George R.R. Martin: No More Song of Ice and Fire Once I’m Gone

“…because he’s too concerned about the quality of the stories.”

EL OH EL

George says he’s really buckling down on his activities to get Winds of Winter finished before Season 6 starts.

Looking back, Martin says his one regret is not plowing ahead into Winds after finishing 2011’s A Dance with Dragons.

“I was red hot on the book and I put it aside for six months” he says. “I was so into it. I was pushing so hard that I was writing very well. I should have just gone on from there, because I was so into it and it was moving so fast then. But I didn’t because I had to switch gears into the editing phase and then the book tour. The iron does cool off, for me especially.”

The article also reveals the name of the other show he’s been working on. No, it’s NOT Dunk & Egg.

We can exclusively reveal that the author is developing a new series at HBO called Captain Cosmos. The pitch: “At the dawn of the age of TV in 1949, a visionary young writer creates a science fiction series that tells stories no one else will dare to tell.” The pilot is being written by Michael Cassutt (Z Nation).
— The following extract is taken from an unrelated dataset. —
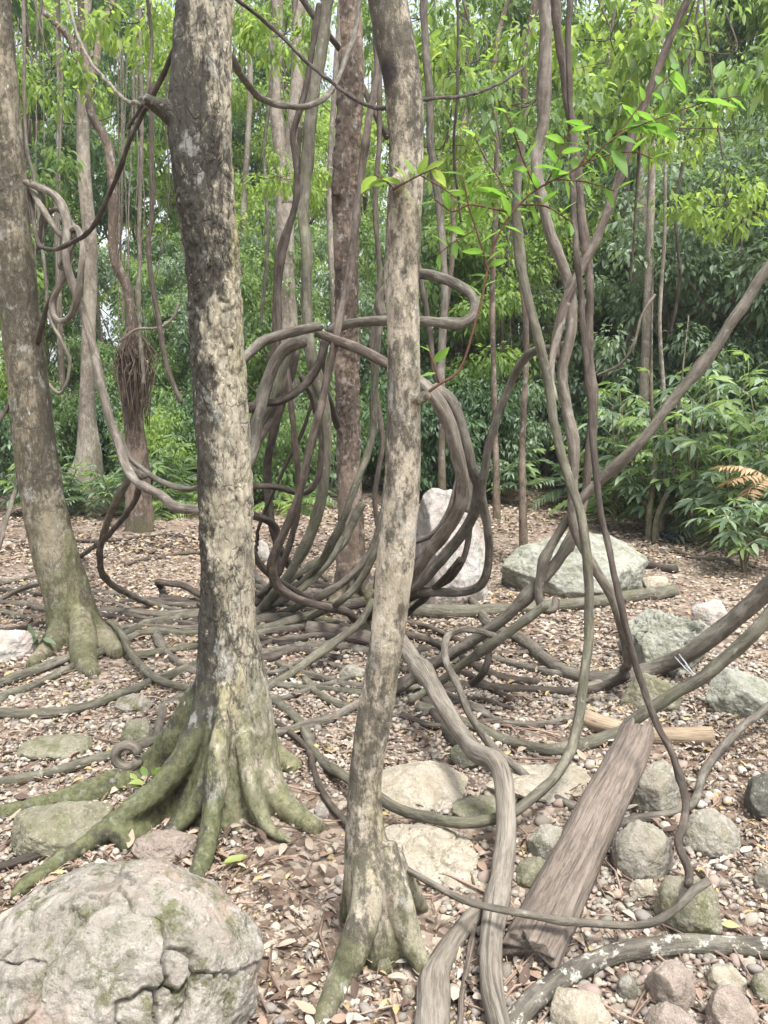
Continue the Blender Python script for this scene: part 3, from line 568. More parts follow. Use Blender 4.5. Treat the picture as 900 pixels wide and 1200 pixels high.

That golden age sci-fi story actually sounds pretty cool to me.

Yeah, right…buckling down. With football season coming up this fall? When will he find the time??

I keep telling you guys, I bet he’s going to surprise us all. It is not set in stone that he’s a slow writer per se. Remember, ASoS, the best book in the series so far, was written in just over a year.

I don’t think it’s too ridiculous to have fingers crossed for this.

just don’t hold your breathe

Well, when AGoT was published half of ACoK was done, and when that was finished he had big chunks of ASoS written (such as all Tyrion chapters, for example). My hope was that books 4 +5 were delayed because he struggled with how to stitch things back together once his planned 5-year break simply wouldn’t work, and that book 5 ended act 2 and would allow the final books to flow better now that he’s over that hurdle. But apparently not.

He didn’t dedicate himself to actually writing book 6 until Jan of 2013. But he had 100s of manuscript pages from chapters moved out of book 5, and if he actually makes it around season 6 that means a good 3.5 years to write 80% of the 1500 pages. My take is he’s too distracted, has too many assistants, has his fingers into too many pies, both creative and business. ASoIaF has become a cottage industry that’s derailing the man from finishing the story because it’s made him a wealthy celebrity author. If he finished book 6 late this year or early next the best thing he can do is forego a signing tour. The publisher doesn’t need it to sell copies, and he tends to really increase his output toward the end of finishing a book. Which is why we see him lamenting not staying in writing mode and plowing on into book 6 when he finished Dance.

I saw a quote somewhere today where GRRM said probably “spring of 2016”.

Not holding my breath on that. I’ll go ahead and predict late summer or fall for 2016.

The sales on A Dance with Dragons were phenomenal in the month after the 1st series aired. In fact, that release and the rest of the book sales that summer made GRRM fabulously wealthy.

Publishers noticed & GRRM noticed. They are both very happy to ride the coat-tails of HBO. June/July 2016 sounds right to me.